Doorpakken als consortium
Het consortium is ontstaan door de eerdere samenwerkingen tussen Klein Velderman, Metselaar, Hengst, den Hollander en consortiumpartners. “Zo hebben Magda Hengst en ik samen een boek geschreven over samengestelde gezinnen. Toen Mariska vanuit haar werk bij TNO op het gebied van scheidingen een project op wilde zetten rondom samengestelde gezinnen, was het idee het direct groots op te zetten in plaats van regionaal. En we kwamen tot de conclusie dat het goed zou zijn het samen te doen."
"Ik ben zelf als pionier met Stichting Stiefacademie begonnen en het doet me goed dat we met elkaar nu een consortium vormen om deze missie verder te brengen tot een concrete aanpak voor deze doelgroep. Dat verdienen ze! Het zou mooi zijn als we met dit project uiteindelijk kunnen laten zien hoe een specifieke preventieve aanpak doorwerkt in de jeugdzorgkosten”, vertelt Den Hollander. “Maar mochten we de subsidieaanvraag die we gaan indienen niet gehonoreerd krijgen, dan gaan we sowieso door. We hebben met onze organisaties dit consortium opgericht en geloven in ons doel en het belang ervan voor de maatschappij."

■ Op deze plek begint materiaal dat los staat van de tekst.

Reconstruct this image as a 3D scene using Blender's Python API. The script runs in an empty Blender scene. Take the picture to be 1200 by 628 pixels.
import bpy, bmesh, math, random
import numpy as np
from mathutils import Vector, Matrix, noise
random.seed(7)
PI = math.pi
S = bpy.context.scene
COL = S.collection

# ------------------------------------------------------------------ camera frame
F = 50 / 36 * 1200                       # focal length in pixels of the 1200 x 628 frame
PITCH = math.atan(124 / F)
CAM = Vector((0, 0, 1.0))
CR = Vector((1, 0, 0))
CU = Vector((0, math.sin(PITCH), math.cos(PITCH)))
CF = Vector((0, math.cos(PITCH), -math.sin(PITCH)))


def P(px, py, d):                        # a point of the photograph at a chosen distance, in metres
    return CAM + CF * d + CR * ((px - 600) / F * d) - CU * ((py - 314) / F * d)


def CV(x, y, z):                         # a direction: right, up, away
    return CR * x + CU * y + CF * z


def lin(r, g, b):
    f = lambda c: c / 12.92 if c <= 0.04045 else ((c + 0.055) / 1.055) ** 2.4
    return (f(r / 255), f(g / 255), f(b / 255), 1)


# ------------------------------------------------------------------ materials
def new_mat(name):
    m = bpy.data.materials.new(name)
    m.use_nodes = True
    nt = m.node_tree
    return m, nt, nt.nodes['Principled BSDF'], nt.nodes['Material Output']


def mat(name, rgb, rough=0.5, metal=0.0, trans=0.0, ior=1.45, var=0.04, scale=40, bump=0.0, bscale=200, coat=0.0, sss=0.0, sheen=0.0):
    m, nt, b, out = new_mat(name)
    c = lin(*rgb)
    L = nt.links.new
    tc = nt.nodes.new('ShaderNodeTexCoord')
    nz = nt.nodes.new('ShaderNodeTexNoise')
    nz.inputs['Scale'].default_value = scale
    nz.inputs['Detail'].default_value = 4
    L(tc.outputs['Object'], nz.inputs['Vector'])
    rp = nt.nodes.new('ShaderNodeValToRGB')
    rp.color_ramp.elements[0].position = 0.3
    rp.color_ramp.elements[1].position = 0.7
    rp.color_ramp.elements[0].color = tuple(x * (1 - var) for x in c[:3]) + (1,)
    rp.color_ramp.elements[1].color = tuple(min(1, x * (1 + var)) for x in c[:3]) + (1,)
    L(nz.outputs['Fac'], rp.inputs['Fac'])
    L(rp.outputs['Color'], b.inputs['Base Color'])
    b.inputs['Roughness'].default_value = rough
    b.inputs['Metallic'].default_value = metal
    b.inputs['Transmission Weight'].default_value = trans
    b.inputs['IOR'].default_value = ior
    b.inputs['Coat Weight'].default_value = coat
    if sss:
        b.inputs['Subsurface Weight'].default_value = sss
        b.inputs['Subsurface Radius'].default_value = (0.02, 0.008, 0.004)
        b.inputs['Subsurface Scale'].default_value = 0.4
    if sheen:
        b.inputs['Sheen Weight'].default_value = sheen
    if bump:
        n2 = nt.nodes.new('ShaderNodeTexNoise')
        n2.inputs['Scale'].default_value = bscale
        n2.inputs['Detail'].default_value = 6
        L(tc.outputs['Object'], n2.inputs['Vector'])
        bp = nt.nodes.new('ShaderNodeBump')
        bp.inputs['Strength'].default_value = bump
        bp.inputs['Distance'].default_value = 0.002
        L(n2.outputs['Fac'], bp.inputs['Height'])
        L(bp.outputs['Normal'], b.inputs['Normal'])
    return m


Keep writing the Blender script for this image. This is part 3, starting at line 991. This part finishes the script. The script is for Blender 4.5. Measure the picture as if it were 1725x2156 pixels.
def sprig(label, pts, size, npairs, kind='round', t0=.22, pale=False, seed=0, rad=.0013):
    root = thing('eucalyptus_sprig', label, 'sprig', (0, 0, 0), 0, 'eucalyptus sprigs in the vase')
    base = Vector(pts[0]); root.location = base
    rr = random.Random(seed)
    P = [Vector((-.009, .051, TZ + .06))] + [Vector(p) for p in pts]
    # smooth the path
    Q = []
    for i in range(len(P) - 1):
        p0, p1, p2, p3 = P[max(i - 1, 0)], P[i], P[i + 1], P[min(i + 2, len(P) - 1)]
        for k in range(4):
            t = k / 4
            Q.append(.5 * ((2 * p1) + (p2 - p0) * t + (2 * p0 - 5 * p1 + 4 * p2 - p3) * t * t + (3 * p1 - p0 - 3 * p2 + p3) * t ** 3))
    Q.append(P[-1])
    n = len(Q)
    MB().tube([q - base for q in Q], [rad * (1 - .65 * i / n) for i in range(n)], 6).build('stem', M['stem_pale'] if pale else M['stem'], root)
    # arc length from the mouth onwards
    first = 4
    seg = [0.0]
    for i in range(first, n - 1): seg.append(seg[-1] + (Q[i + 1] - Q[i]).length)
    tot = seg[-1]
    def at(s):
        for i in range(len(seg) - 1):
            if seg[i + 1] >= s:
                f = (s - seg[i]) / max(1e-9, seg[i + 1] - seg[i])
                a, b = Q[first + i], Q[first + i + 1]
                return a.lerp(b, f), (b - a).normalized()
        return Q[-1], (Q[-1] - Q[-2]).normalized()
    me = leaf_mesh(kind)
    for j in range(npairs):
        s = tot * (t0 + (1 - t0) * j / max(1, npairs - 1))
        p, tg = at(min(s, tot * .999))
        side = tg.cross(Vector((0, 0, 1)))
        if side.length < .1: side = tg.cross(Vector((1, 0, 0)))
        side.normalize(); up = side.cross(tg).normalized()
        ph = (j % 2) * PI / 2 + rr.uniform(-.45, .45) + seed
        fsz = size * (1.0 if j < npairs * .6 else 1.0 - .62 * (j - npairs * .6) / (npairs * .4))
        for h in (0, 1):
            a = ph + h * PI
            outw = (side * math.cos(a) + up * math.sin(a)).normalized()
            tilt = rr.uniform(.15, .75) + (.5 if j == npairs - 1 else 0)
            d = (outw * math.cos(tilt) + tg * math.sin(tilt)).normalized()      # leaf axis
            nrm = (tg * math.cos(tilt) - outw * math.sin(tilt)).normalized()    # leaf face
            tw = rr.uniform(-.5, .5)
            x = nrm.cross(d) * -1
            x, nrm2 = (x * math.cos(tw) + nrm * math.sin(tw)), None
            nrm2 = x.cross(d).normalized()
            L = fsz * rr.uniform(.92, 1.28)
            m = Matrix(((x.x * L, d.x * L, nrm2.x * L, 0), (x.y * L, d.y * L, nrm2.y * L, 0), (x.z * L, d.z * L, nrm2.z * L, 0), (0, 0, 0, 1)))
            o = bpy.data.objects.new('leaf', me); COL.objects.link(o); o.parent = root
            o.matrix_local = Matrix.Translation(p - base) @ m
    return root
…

"Op onze Hogeschool in Leeuwarden zijn al drie jaar lang studenten bezig met onderzoek naar samengestelde gezinnen. Ze interviewen jongeren en de 250 interviews die al zijn uitgevoerd leveren een schat aan kennis op over ervaringen van jongeren en wat ze nodig hebben. Die kennis nemen we mee”, verduidelijkt Metselaar.
“Samengestelde gezinnen verdienen aandacht en het is duidelijk dat informatie en ondersteuning noodzakelijk zijn. Dat dit nu nog niet (voldoende) geboden kan worden, is gezien de mogelijke impact schrijnend en daar moeten we gezamenlijk wat aan doen. Partijen die ons daarbij willen helpen zijn meer dan welkom om zich bij ons aan te sluiten. De urgentie is duidelijk, nu moeten we doorpakken”, besluit Klein Velderman.